■ Problem to work on
Return the listing below exactly, with the pictures dropped.

■ Collected data
▼

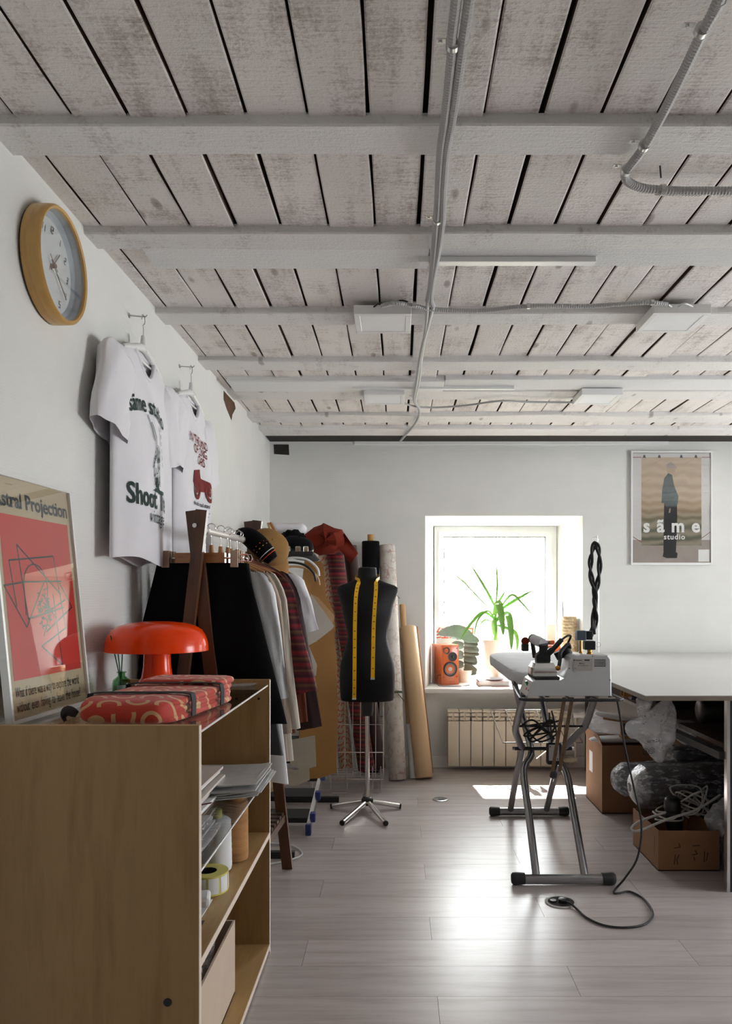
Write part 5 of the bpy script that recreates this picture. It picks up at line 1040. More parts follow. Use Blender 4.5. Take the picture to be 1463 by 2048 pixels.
def yucca():
    Y = 5.74; c = Vector((W(990, 0, Y).x, Y, ZS)); t = thing('potted_plant', 'green yucca plant in a cream pot on the window sill', 'plant', c); zt = .875
    MB().lathe([(.001, 0), (.058, 0), (.062, .01), (.085, zt-ZS-.03), (.094, zt-ZS-.02), (.096, zt-ZS), (.088, zt-ZS), (.084, zt-ZS-.025), (.001, zt-ZS-.03)], c, 40).build('pot', 'pot_cream', t, 40); MB().lathe([(.001, zt-ZS-.022), (.084, zt-ZS-.022)], c, 30, cap=False).build('soil', 'soil', t)
    MB().tube([c+Vector((0, 0, .28)), c+Vector((.004, 0, .40)), c+Vector((0, 0, .50))], [.016, .013, .012], 10).build('stem', 'leaf_green', t, 60)
    def L(pp, w): leaf(MB(), [W(a, b, y) for a, b, y in pp], w).build('leaf', 'leaf_green', t, 60)
    for pp, w in (([(990, 1215, 5.74), (972, 1180, 5.72), (940, 1128, 5.70)], .010), ([(991, 1212, 5.74), (994, 1170, 5.74), (992, 1128, 5.75)], .007), ([(993, 1224, 5.74), (1030, 1200, 5.7), (1066, 1180, 5.68)], .011), ([(996, 1222, 5.74), (1022, 1190, 5.66), (1045, 1208, 5.62), (1068, 1235, 5.6)], .008),
                  ([(988, 1232, 5.74), (996, 1205, 5.60), (1003, 1240, 5.56), (1006, 1271, 5.56)], .026), ([(992, 1240, 5.74), (1014, 1228, 5.6), (1021, 1262, 5.56), (1022, 1300, 5.56)], .024), ([(994, 1250, 5.74), (1026, 1262, 5.7), (1034, 1280, 5.7), (1033, 1302, 5.7)], .014), ([(990, 1240, 5.74), (965, 1225, 5.7), (935, 1255, 5.68), (920, 1280, 5.66)], .011),
                  ([(990, 1240, 5.74), (975, 1222, 5.68), (955, 1240, 5.66), (947, 1276, 5.65)], .007), ([(988, 1245, 5.74), (970, 1240, 5.8), (958, 1250, 5.82)], .006), ([(912, 1152, 5.8), (928, 1165, 5.78), (942, 1180, 5.76), (985, 1225, 5.74)], .006), ([(990, 1215, 5.74), (1002, 1195, 5.8), (1010, 1182, 5.82)], .008), ([(988, 1270, 5.72), (986, 1250, 5.66), (990, 1240, 5.62), (992, 1270, 5.6)], .016)): L(pp, w)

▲

■ Task response
Write part 5 of the bpy script that recreates this picture. It picks up at line 1040. More parts follow. Use Blender 4.5. Take the picture to be 1463 by 2048 pixels.
def yucca():
    Y = 5.74; c = Vector((W(990, 0, Y).x, Y, ZS)); t = thing('potted_plant', 'green yucca plant in a cream pot on the window sill', 'plant', c); zt = .875
    MB().lathe([(.001, 0), (.058, 0), (.062, .01), (.085, zt-ZS-.03), (.094, zt-ZS-.02), (.096, zt-ZS), (.088, zt-ZS), (.084, zt-ZS-.025), (.001, zt-ZS-.03)], c, 40).build('pot', 'pot_cream', t, 40); MB().lathe([(.001, zt-ZS-.022), (.084, zt-ZS-.022)], c, 30, cap=False).build('soil', 'soil', t)
    MB().tube([c+Vector((0, 0, .28)), c+Vector((.004, 0, .40)), c+Vector((0, 0, .50))], [.016, .013, .012], 10).build('stem', 'leaf_green', t, 60)
    def L(pp, w): leaf(MB(), [W(a, b, y) for a, b, y in pp], w).build('leaf', 'leaf_green', t, 60)
    for pp, w in (([(990, 1215, 5.74), (972, 1180, 5.72), (940, 1128, 5.70)], .010), ([(991, 1212, 5.74), (994, 1170, 5.74), (992, 1128, 5.75)], .007), ([(993, 1224, 5.74), (1030, 1200, 5.7), (1066, 1180, 5.68)], .011), ([(996, 1222, 5.74), (1022, 1190, 5.66), (1045, 1208, 5.62), (1068, 1235, 5.6)], .008),
                  ([(988, 1232, 5.74), (996, 1205, 5.60), (1003, 1240, 5.56), (1006, 1271, 5.56)], .026), ([(992, 1240, 5.74), (1014, 1228, 5.6), (1021, 1262, 5.56), (1022, 1300, 5.56)], .024), ([(994, 1250, 5.74), (1026, 1262, 5.7), (1034, 1280, 5.7), (1033, 1302, 5.7)], .014), ([(990, 1240, 5.74), (965, 1225, 5.7), (935, 1255, 5.68), (920, 1280, 5.66)], .011),
                  ([(990, 1240, 5.74), (975, 1222, 5.68), (955, 1240, 5.66), (947, 1276, 5.65)], .007), ([(988, 1245, 5.74), (970, 1240, 5.8), (958, 1250, 5.82)], .006), ([(912, 1152, 5.8), (928, 1165, 5.78), (942, 1180, 5.76), (985, 1225, 5.74)], .006), ([(990, 1215, 5.74), (1002, 1195, 5.8), (1010, 1182, 5.82)], .008), ([(988, 1270, 5.72), (986, 1250, 5.66), (990, 1240, 5.62), (992, 1270, 5.6)], .016)): L(pp, w)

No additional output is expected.